Она не была проституткой. Просто типичным колониальным товаром, неискушенным и щедрым плодом этого миропорядка. Ее рассказ меня поразил, но у меня никогда не было к ней иного чувства, кроме симпатии.
Мое одинокое, стоявшее на отшибе бунгало было далеко от всякой городской цивилизации. Помню, когда я его снимал, я все старался понять, где там отхожее место. Оказалось, очень далеко от душа, в самой глубине строения.
Я с любопытством обследовал его. Деревянный ящик с дыркой посредине очень походил на то самодельное сооружение, которое запомнилось мне с детства. Но у нас в деревне такие ящики ставили над глубокой ямой или над ручьем. Здесь же под круглым отверстием стояло всего-навсего жестяное ведро.
Каждый день к утру ведро снова было чистым, и я не понимал, куда девалось его содержимое. Однажды утром я поднялся раньше обычного. И был поражен тем, что увидел.
В дом вошла женщина – мне показалось, будто ступает изящное темное изваяние, – женщина, красивее которой я до сих пор на Цейлоне не видел: она была тамилкой, из касты неприкасаемых. В красном с золотом сари из грубой ткани. На щиколотках босых ног – тяжелые браслеты. В крыльях носа сверкали красные камешки. Должно быть, это было обычное стекло, но на ней оно казалось рубинами.
Величавым шагом она направилась к уборной, даже не взглянув на меня. Так, словно меня вовсе не было, и, водрузив на голову омерзительный сосуд, пошла прочь поступью богини.
Она была так красива, что я, невзирая на ее занятие, почувствовал необычайное волнение. Словно дикий зверек из джунглей, она жила в совсем ином мире и совсем иной жизнью. Я позвал ее – никакого впечатления. Потом несколько раз клал на ее пути подарки – шелковый платок или фрукты. Она проходила мимо, не слыша меня и ни на что не глядя. Чернокожая красавица освятила унизительную церемонию, превратив ее в ритуал ко всему безразличной богини.

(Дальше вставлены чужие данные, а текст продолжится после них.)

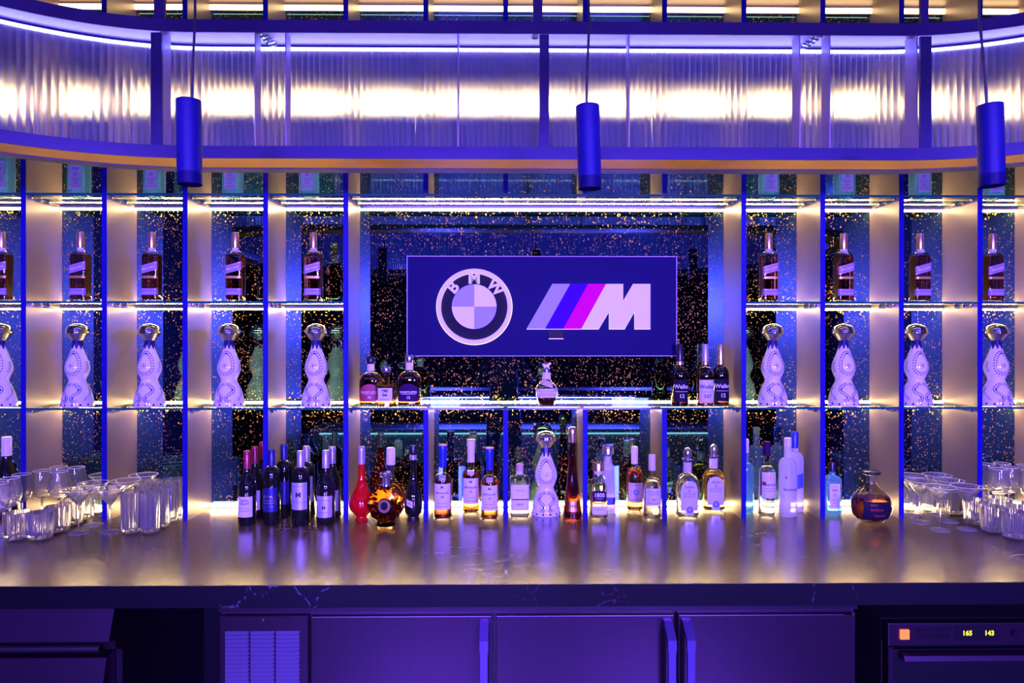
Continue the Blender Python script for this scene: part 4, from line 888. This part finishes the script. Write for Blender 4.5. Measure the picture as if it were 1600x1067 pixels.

В одно прекрасное утро я, готовый на все, схватил ее за запястье и рванул к себе – лицом к лицу. Не было языка, на котором бы я мог с ней объясниться. Она дала себя увести, ни разу не улыбнувшись, и вот уже, обнаженная, была у меня в постели. Тонкая гибкая талия; крутые, округлые бедра; груди как переполненные чаши – точь-в-точь скульптурное изваяние тысячелетнего возраста, какие встречаются на юге Индии. И впечатление от близости осталось точно такое же – человек со статуей. Все время она оставалась бесстрастной, глаза широко открыты. И правильно делала, что презирала меня. Больше я подобных опытов не повторял.

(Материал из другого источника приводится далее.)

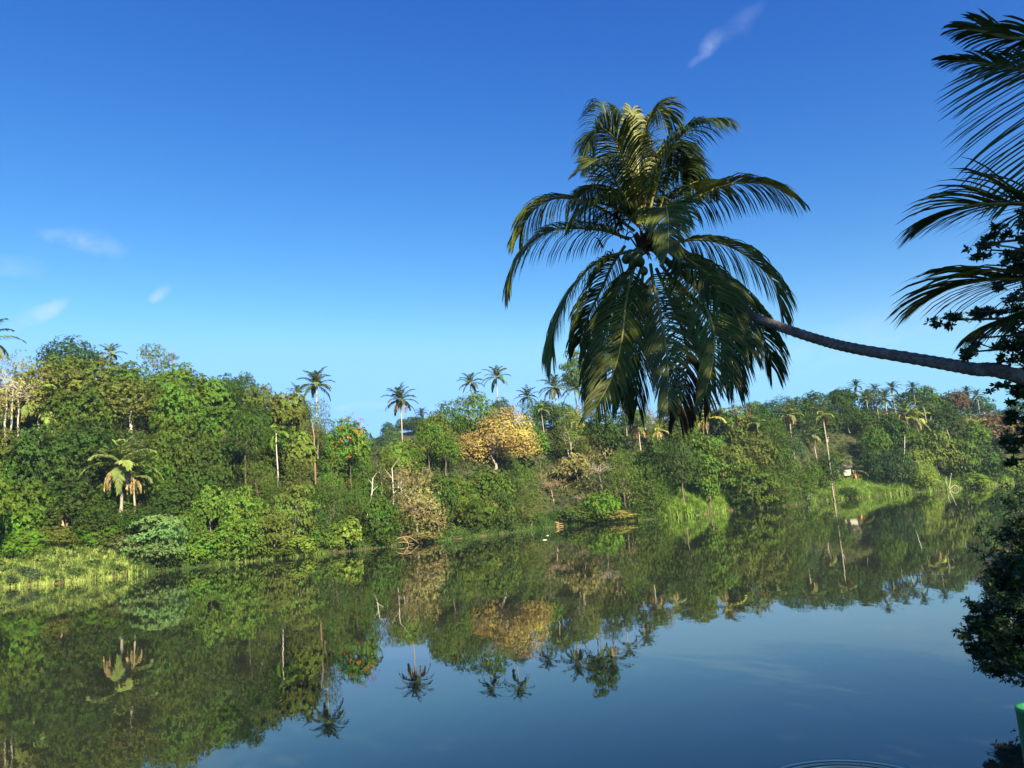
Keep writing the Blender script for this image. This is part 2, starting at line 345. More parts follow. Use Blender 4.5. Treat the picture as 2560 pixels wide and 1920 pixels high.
# near bank below and beside the camera
bp = [(-40, -2), (-20, 2), (-6, 5), (4, 6.5), (11, 10), (15.2, 17), (17.8, 25), (22, 33), (34, 46), (70, 70), (110, 90)]
v = []; f = []
for i, (x, y) in enumerate(bp):
    for k, (o, z) in enumerate(((-1.5, -.8), (0, -.05), (.8, .5), (3, 1.6), (9, 3.6), (26, 5.2), (70, 6))):
        nx, ny = .62, -.78; v.append((x+nx*o, y+ny*o, z+(rg.uniform(-.1, .1) if k > 1 else 0)))
f = [(i*7+j, (i+1)*7+j, (i+1)*7+j+1, i*7+j+1) for i in range(len(bp)-1) for j in range(6)]
nb_ = link('near_bank', mesh_np('near_bank', v, f, [SOIL], smooth=True)); nb_['kind'] = 'structure'

# ------------------------------------------------------------------ things
ALL = []      # (root, px, py, tone, kindword) for labelling
def thing(name, loc, cat, label=None, group=None):
    o = bpy.data.objects.new(name, None); SC.collection.objects.link(o); o.location = loc; o.empty_display_size = .3
    o['category'] = cat
    if label: o['label'] = label
    if group: o['group'] = group
    return o
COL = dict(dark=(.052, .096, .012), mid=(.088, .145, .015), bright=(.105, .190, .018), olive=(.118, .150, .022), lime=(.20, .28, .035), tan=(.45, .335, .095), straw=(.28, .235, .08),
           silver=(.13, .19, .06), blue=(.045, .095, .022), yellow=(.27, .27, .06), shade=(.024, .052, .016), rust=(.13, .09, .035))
rnd = random.Random(11)
def jit(c, k=.18): s = 1+rnd.uniform(-k, k); return tuple(x*s*(1+rnd.uniform(-.08, .08)) for x in c)
def place_tree(name, a, D, zt, wm, hm, kind, tone, gz, bark=(.2, .15, .1), var=None, rot=None):
    """crown of width wm and height hm whose top is at zt, on ground gz"""
    P = PROTO[kind]; cm, tm, lo, hi, z0 = P[(var if var is not None else rnd.randrange(len(P))) % len(P)]
    x, y = sin(a)*D, cos(a)*D; root = thing(name, (x, y, gz-.2), 'tree' if kind not in ('bush', 'bigbush') else 'bush')
    r = rnd.uniform(0, 6.28) if rot is None else rot
    sx = wm/(hi[0]-lo[0]); sz = hm/(hi[2]-lo[2]); cz = zt-hi[2]*sz-(gz-.2)
    c = link('crown', cm, root, jit(COL[tone])); c.location = (0, 0, cz); c.scale = (sx, sx if kind != 'tan' else sx*.8, sz); c.rotation_euler.z = r
    t = link('trunk' if name != 'bush' else 'stem', tm, root, bark)
    # trunk: its base (z0) must land on the ground, its upper end stay in the crown
    st = cz/(-z0) if cz > 0 else sz; st = max(st, .15)
    t.location = (0, 0, cz); t.scale = (sx, sx, st); t.rotation_euler.z = r
    return root
DONE = []     # x, y, r
def solveD(a, t, H):
    d0 = D0(a); d = .5
    dc = np.interp(a, GA, CD)
    while d < dc+25:
        if CZ+t*(d0+d)-ground(a, d) <= H: break
        d += .5
    return d
def tree(px, py, w, h, kind, tone, H=12, label=None, name='broadleaf_tree', bark=(.2, .15, .1), var=None, rot=None, d=None, group=None):
    a, t = azt(px, py)
    if d is None:
        for _ in range(3): dd = solveD(a, t, H); H = max(H, h*(D0(a)+dd)/F*1.08)
    dd = solveD(a, t, H) if d is None else d; D = D0(a)+dd; gz = ground(a, dd); zt = CZ+t*D
    wm = w*D/F; hm = min(h*D/F, (zt-gz)*(1.0 if 'bush' in kind else .97)+.3, wm*(2.2 if kind == 'column' else 1.5 if kind == 'fine' else 1.15))
    o = place_tree(name, a, D, zt, wm, hm, kind, tone, gz, bark, var, rot)
    if group: o['group'] = group
    DONE.append((sin(a)*D, cos(a)*D, wm/2)); ALL.append([o, px, py+h/2, tone, kind, label, w, h, D]); return o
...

Я с трудом разобрал каблограмму. Министерство иностранных дел сообщало мне о новом назначении. Я оставлял консульскую должность в Коломбо и вступал в должность консула в Сингапуре и Батавии.[67] Таким образом, я покидал первый круг бедности и поднимался ступенью выше. В Коломбо я имел право удерживать для себя (если деньги поступали) 166 долларов и 76 центов. Теперь же, становясь консулом сразу в двух колониях, я имел право удержать два раза по 166 долларов и 76 центов, то есть 333 доллара и 52 цента (если они будут поступать). Это значило для начала, что я уже смогу не спать на раскладушке. Мои материальные запросы не были чрезмерными.

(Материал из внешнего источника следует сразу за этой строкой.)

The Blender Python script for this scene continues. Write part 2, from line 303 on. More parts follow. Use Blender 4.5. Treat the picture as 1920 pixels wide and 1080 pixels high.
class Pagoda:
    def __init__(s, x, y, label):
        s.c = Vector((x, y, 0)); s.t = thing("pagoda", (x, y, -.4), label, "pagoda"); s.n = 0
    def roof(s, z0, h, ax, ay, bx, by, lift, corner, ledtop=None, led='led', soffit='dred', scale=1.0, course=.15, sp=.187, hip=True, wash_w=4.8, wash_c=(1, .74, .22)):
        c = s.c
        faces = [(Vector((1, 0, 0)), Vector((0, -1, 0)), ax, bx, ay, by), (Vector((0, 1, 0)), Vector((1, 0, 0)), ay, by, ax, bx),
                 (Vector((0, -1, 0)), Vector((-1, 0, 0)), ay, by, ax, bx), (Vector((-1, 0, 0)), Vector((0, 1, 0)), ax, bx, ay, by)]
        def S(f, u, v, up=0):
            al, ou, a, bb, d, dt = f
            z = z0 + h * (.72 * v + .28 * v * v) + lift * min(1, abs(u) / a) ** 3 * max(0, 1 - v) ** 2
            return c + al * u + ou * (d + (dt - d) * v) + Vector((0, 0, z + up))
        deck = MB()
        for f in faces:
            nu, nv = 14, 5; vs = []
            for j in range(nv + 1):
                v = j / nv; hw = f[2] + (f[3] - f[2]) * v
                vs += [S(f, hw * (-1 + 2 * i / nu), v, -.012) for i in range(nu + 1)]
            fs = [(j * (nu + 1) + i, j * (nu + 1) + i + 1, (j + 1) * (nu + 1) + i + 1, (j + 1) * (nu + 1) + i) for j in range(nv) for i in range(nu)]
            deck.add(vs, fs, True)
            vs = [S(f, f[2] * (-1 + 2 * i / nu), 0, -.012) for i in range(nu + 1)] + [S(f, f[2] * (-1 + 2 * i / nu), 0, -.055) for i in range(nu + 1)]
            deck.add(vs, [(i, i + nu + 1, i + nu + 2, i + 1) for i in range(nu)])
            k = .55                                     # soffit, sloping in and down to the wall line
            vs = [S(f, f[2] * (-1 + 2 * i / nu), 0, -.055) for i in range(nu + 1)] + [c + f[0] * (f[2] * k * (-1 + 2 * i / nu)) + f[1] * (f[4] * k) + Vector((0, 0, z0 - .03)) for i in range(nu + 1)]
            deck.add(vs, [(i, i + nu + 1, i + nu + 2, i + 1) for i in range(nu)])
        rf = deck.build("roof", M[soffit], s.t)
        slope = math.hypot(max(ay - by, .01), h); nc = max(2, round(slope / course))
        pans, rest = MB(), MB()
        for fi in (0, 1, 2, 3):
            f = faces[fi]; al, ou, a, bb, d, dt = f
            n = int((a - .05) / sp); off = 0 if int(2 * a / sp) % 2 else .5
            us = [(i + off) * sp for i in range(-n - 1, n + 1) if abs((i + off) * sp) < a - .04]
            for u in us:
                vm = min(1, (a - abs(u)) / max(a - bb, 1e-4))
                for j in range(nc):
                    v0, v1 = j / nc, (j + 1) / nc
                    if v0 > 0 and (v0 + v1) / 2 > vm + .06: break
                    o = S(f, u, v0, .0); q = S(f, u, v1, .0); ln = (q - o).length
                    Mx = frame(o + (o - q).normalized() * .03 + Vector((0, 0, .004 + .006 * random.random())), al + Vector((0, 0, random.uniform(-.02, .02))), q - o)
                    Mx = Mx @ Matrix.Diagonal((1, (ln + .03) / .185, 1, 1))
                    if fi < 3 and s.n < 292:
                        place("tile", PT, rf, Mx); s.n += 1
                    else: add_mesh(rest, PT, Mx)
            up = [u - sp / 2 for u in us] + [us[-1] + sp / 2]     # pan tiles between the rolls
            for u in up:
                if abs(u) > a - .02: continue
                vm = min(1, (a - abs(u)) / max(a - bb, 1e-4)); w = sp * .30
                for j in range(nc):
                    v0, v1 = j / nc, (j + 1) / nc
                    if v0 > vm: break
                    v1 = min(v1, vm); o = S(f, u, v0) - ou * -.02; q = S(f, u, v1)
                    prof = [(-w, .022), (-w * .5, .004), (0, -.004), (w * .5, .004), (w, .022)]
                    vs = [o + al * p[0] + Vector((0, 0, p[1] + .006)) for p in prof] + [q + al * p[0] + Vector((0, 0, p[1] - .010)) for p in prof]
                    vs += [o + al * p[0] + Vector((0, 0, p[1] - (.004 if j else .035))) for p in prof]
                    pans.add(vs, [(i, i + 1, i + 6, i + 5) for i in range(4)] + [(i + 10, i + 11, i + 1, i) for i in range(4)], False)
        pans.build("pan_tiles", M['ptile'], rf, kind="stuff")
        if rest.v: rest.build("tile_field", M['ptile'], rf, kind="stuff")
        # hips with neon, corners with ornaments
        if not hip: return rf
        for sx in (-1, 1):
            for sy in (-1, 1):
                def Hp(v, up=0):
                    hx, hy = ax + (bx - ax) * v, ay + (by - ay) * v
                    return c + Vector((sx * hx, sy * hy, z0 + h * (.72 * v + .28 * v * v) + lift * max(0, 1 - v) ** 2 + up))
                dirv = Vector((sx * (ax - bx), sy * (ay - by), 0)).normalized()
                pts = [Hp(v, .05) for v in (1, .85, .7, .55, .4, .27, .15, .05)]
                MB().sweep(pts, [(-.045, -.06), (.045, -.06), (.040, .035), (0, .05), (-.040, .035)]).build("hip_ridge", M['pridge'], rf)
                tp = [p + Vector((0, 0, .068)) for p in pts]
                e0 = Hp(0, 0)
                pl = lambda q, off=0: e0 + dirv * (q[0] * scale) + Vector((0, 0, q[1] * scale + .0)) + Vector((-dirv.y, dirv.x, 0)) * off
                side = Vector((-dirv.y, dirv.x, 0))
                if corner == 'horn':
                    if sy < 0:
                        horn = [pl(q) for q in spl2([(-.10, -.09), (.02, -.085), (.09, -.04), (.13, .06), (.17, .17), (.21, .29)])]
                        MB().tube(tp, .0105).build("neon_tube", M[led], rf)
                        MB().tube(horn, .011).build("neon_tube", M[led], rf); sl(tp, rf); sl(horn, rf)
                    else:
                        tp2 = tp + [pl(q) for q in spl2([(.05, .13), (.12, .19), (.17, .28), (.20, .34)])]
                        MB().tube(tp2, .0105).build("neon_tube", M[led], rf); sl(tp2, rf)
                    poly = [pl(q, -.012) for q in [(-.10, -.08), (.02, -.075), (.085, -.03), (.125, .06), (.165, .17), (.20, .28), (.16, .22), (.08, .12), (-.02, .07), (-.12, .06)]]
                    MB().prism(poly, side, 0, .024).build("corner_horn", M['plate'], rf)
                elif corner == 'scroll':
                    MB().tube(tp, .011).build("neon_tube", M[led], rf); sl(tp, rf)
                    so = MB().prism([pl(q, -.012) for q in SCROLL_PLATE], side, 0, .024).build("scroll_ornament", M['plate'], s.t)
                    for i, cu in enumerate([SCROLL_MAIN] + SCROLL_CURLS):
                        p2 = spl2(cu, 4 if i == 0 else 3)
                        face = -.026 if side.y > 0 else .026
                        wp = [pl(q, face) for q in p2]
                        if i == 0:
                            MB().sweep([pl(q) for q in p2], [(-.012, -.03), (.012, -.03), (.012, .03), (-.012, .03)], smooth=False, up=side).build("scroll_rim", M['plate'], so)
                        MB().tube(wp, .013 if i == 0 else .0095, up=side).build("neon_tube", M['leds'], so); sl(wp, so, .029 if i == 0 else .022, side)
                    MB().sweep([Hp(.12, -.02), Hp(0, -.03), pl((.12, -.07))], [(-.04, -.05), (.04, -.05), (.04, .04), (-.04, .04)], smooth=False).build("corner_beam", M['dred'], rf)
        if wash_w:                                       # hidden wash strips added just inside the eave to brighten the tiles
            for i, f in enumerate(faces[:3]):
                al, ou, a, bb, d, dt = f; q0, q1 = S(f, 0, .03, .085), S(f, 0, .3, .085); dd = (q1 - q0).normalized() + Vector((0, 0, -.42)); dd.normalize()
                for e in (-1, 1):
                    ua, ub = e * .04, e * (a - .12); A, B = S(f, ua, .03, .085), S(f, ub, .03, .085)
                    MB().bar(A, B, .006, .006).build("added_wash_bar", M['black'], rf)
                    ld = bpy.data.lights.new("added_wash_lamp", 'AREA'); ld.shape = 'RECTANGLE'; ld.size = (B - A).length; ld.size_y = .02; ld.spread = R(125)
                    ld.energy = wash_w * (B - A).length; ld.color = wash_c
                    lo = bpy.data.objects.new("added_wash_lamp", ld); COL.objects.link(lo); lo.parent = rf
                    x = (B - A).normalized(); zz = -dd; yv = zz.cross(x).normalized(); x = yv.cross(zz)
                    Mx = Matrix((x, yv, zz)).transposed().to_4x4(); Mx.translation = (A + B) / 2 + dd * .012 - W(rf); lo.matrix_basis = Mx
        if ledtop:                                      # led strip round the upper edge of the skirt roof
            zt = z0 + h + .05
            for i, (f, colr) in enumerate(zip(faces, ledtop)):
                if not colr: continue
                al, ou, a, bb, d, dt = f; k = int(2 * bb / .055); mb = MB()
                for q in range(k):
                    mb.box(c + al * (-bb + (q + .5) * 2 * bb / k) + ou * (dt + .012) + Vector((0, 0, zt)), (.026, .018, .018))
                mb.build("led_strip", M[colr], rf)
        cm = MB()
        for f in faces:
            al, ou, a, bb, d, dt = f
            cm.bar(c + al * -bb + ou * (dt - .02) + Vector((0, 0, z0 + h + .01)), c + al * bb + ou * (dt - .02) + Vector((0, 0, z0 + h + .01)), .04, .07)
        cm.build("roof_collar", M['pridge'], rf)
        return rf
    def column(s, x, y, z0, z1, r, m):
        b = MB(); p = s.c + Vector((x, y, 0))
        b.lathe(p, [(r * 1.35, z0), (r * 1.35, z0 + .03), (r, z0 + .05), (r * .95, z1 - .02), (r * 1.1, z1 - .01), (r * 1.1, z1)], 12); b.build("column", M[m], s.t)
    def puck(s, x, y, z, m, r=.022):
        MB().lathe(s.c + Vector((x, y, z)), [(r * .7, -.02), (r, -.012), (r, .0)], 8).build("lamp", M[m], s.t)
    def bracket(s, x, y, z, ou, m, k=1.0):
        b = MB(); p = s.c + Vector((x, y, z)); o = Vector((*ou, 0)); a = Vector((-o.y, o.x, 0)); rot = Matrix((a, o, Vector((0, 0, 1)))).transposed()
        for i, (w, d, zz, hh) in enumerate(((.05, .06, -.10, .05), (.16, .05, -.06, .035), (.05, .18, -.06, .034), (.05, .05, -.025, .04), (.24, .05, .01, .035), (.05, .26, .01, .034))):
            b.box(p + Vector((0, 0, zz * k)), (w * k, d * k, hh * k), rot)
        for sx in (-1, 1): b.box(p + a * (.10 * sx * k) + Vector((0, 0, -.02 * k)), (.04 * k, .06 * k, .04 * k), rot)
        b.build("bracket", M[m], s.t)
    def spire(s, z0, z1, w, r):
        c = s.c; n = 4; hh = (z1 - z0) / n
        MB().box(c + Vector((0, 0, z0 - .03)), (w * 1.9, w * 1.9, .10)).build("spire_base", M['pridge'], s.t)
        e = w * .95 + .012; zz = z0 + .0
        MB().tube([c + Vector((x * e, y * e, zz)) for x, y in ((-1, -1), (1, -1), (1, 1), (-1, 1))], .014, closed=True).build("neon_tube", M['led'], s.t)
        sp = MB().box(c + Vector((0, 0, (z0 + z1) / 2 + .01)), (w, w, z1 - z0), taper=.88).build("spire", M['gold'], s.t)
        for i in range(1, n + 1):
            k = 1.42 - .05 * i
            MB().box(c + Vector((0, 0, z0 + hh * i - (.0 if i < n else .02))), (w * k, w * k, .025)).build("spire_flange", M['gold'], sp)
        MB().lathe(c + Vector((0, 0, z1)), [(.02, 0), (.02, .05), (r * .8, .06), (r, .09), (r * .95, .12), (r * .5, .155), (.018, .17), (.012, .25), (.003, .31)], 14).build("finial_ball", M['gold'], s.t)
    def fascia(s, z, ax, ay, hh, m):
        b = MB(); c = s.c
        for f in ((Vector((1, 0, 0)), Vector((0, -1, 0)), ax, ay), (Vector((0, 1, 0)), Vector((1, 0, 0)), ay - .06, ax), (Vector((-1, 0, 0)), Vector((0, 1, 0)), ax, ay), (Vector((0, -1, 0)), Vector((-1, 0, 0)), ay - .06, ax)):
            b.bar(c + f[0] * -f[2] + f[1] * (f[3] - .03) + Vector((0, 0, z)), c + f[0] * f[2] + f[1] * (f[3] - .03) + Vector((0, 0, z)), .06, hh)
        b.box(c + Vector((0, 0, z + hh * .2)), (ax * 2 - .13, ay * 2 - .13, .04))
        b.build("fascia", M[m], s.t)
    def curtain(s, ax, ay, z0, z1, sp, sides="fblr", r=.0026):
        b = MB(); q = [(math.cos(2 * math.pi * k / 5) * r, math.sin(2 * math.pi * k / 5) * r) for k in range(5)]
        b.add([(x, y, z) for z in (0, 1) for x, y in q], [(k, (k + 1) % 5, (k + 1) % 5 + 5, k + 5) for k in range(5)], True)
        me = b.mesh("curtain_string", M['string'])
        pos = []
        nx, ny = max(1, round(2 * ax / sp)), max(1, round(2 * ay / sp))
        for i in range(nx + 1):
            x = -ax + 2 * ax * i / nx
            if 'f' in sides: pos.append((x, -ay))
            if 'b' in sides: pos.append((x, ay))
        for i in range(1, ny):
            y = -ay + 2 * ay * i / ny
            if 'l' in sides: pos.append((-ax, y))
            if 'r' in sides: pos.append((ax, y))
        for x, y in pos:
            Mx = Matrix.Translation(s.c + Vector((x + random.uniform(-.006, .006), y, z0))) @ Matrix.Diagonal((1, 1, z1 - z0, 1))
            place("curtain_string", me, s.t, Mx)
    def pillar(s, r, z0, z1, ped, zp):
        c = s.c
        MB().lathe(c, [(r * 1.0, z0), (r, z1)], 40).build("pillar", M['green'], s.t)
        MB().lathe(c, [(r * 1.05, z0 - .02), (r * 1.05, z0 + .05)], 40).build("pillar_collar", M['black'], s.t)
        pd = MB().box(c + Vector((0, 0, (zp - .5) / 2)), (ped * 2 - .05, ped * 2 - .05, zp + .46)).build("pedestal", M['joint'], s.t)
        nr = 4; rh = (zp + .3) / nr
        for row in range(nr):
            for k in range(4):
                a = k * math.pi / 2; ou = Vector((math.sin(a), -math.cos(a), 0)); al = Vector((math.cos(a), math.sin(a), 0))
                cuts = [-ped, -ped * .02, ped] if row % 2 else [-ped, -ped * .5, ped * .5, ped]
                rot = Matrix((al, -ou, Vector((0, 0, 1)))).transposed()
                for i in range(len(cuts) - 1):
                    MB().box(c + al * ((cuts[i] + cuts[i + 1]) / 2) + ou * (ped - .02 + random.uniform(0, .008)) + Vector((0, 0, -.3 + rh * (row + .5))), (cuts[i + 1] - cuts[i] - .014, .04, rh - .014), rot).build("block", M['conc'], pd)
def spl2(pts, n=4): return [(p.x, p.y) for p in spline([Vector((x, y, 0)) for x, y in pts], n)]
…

Но вот что делать с Кирией, моей мангустой? Подарить ее кому-нибудь из этих непочтительных уличных мальчишек, которые уже не верили в ее власть над змеями? И речи быть не может. Они не станут о ней заботиться как следует и не будут давать ей есть со стола, как она привыкла у меня. Выпустить в джунгли, чтобы мангуста вернулась к примитивному образу жизни? Ни за что на свете. Она, конечно, уже утратила защитные инстинкты, и хищные птицы сожрут ее без промедления. А в то же время – как везти мангусту с собой? Не примут на корабль такого необычного пассажира.